NEIL MENDOZA: We have been together for so long, some of our stories feel apocryphal. After university, I lived with William and his sister. We have been incredibly close and a lot of people say: "Doesn't that drive you crazy?" There are times when it gets tense and sometimes I think, I have been sitting next to this person for years - isn't it about time I had an office of my own?
We were always talking about setting up in business together, and when William had the idea for Forward, I immediately saw it was a no-brainer to do: it was a service business, so you could start it up with no money. Some people thrive on being on their own: others need something else to complete them in a business sense. I was very much the businessman, having been a banker putting movie deals together, and he was the person who had a vision of what he wanted his company to look like. If he only wants to work for three days a week, he will do that. To begin with, I found that quite frustrating because I was used to a more standard work ethic.
William and I got a bit bored with each other after seven years. We began to be at our happiest when the other one was away, which meant you had the whole toybox to yourself. Lots of tension would build up when the other was in the room. We are both incredibly competitive and that did take a long time to get over. We even used to argue about who was the most competitive. That's when we got the shrink in.

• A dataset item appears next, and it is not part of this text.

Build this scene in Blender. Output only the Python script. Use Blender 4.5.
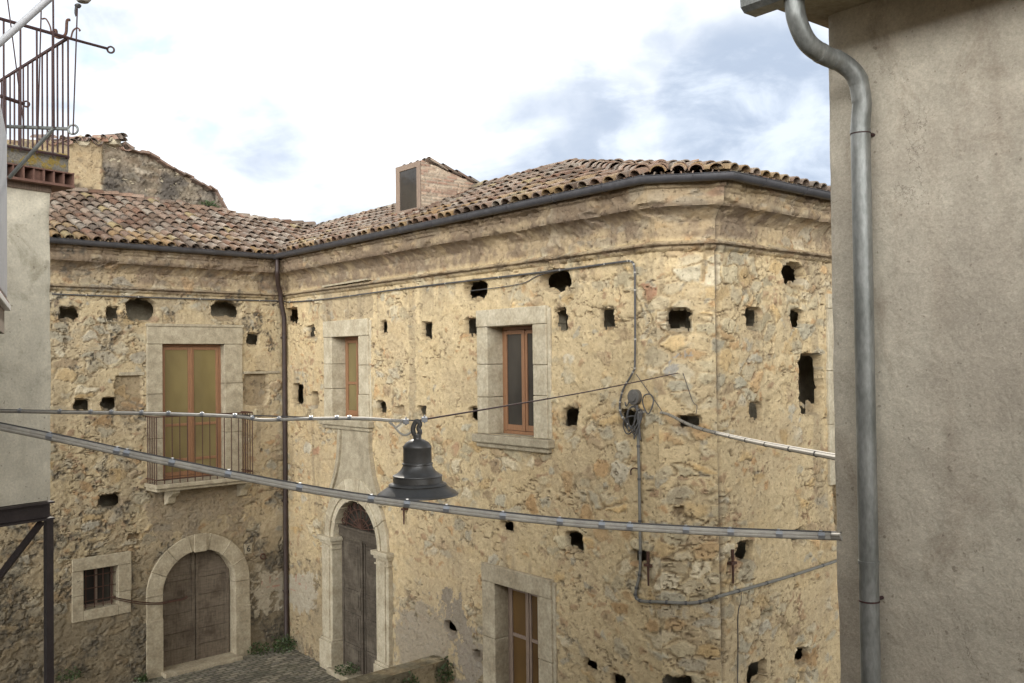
import bpy, math, random
import numpy as np
from mathutils import Vector, Matrix
random.seed(7)
for o in list(bpy.data.objects): bpy.data.objects.remove(o)
S = bpy.context.scene
C = S.collection
# ------------------------------------------------------------------ camera
F = 950.0; CX, CY = 512.0, 341.5
EYE = 5.72
PITCH = 0.0192; ROLL = 0.0118
cp, sp, cr, sr = math.cos(PITCH), math.sin(PITCH), math.cos(ROLL), math.sin(ROLL)
Fw = np.array([0, cp, sp]); R0 = np.array([1., 0, 0]); U0 = np.array([0, -sp, cp])
Rt = R0 * cr - U0 * sr; Up = U0 * cr + R0 * sr
CAM = np.array([0, 0, EYE])
cd = bpy.data.cameras.new('camera'); cam = bpy.data.objects.new('camera', cd); C.objects.link(cam)
cd.sensor_width = 36; cd.lens = F / 1024 * 36; cd.clip_start = 0.05; cd.clip_end = 2000
M = Matrix(((Rt[0], Up[0], -Fw[0], 0), (Rt[1], Up[1], -Fw[1], 0), (Rt[2], Up[2], -Fw[2], EYE), (0, 0, 0, 1)))
cam.matrix_world = M
S.camera = cam
# ------------------------------------------------------------------ light
SUN_EL, SUN_AZ = 31, -12           # degrees; azimuth measured from +Y towards +X
S.view_settings.view_transform = 'Standard'; S.view_settings.look = 'None'
S.view_settings.exposure = 0.92; S.view_settings.gamma = 1; S.view_settings.use_curve_mapping = False
sl = bpy.data.lights.new('sun', 'SUN'); sl.energy = 2.2; sl.angle = math.radians(3.0); sl.color = (1, .93, .82)
so = bpy.data.objects.new('sun', sl); C.objects.link(so)
sd = Vector((math.sin(math.radians(SUN_AZ)) * math.cos(math.radians(SUN_EL)), math.cos(math.radians(SUN_AZ)) * math.cos(math.radians(SUN_EL)), math.sin(math.radians(SUN_EL))))
so.rotation_euler = sd.to_track_quat('Z', 'Y').to_euler()
so.location = (0, 0, 40)
W = bpy.data.worlds.new('World'); S.world = W; W.use_nodes = True
nt = W.node_tree; N = nt.nodes; Lk = nt.links
N.clear()
def nd(tree, t, **kw):
    n = tree.nodes.new(t)
    for k, v in kw.items(): setattr(n, k, v)
    return n
def sky_dir(px, py):
    v = Rt * (px - CX) / F + Up * (CY - py) / F + Fw
    return v / np.linalg.norm(v)
out = nd(nt, 'ShaderNodeOutputWorld'); bg = nd(nt, 'ShaderNodeBackground'); bg.inputs[1].default_value = 0.1
Lk.new(bg.outputs[0], out.inputs[0])
sky = nd(nt, 'ShaderNodeTexSky', sky_type='NISHITA'); sky.sun_disc = False
sky.sun_elevation = math.radians(SUN_EL); sky.sun_rotation = math.radians(SUN_AZ); sky.dust_density = 1.5
tc = nd(nt, 'ShaderNodeTexCoord')
def wmath(op, a, b=None, c=None, clamp=False):
    n = nd(nt, 'ShaderNodeMath', operation=op); n.use_clamp = clamp
    for i, v in enumerate((a, b, c)):
        if v is None: continue
        if isinstance(v, (int, float)): n.inputs[i].default_value = v
        else: Lk.new(v, n.inputs[i])
    return n.outputs[0]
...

We have developed an extraordinary interlocking and interweaving of our roles so both of us only do the bits of the job we really want to do. When we started, he was marketing and creative and I was business and management, but that's blurred over the years. Now, everything is seamless. If we are interviewing someone for a job, halfway through, one of us can offer the job.
Companies are often an extension of the people who run them. We have always tried to avoid meetings and politics. We decided early on that we were keen to hire mothers returning to work, who are often excluded from the labour market. We felt that if you can be flexible enough to offer them the hours they need, there's a fantastic amount of talent there. More people are realising it, but that recruitment doesn't happen.
When the IBM contract was taken away five years ago, it was more of a relief than anything. IBM had always told us they were like an elephant, and could easily roll over and squash you, and that the culture was changing, shifting the focus back to America. We had to take some hard financial decisions, but it made us feel freer and lighter. We went from being a profitable business to being one that didn't make any money. Now, we are in a massive growth phase.
Someone said to us recently: "Maybe you guys would have been more successful if you had gone your separate ways, because you can get into a kind of mould. Wouldn't it be better if you were on your own?" I don't think so. I have learnt so much from William. We are off to see a client and we still feel like two schoolboys going out pretending we are businessmen. That makes it fun. It's what I am most proud of in this company, the culture that makes it a fun place to work. We care a lot about it.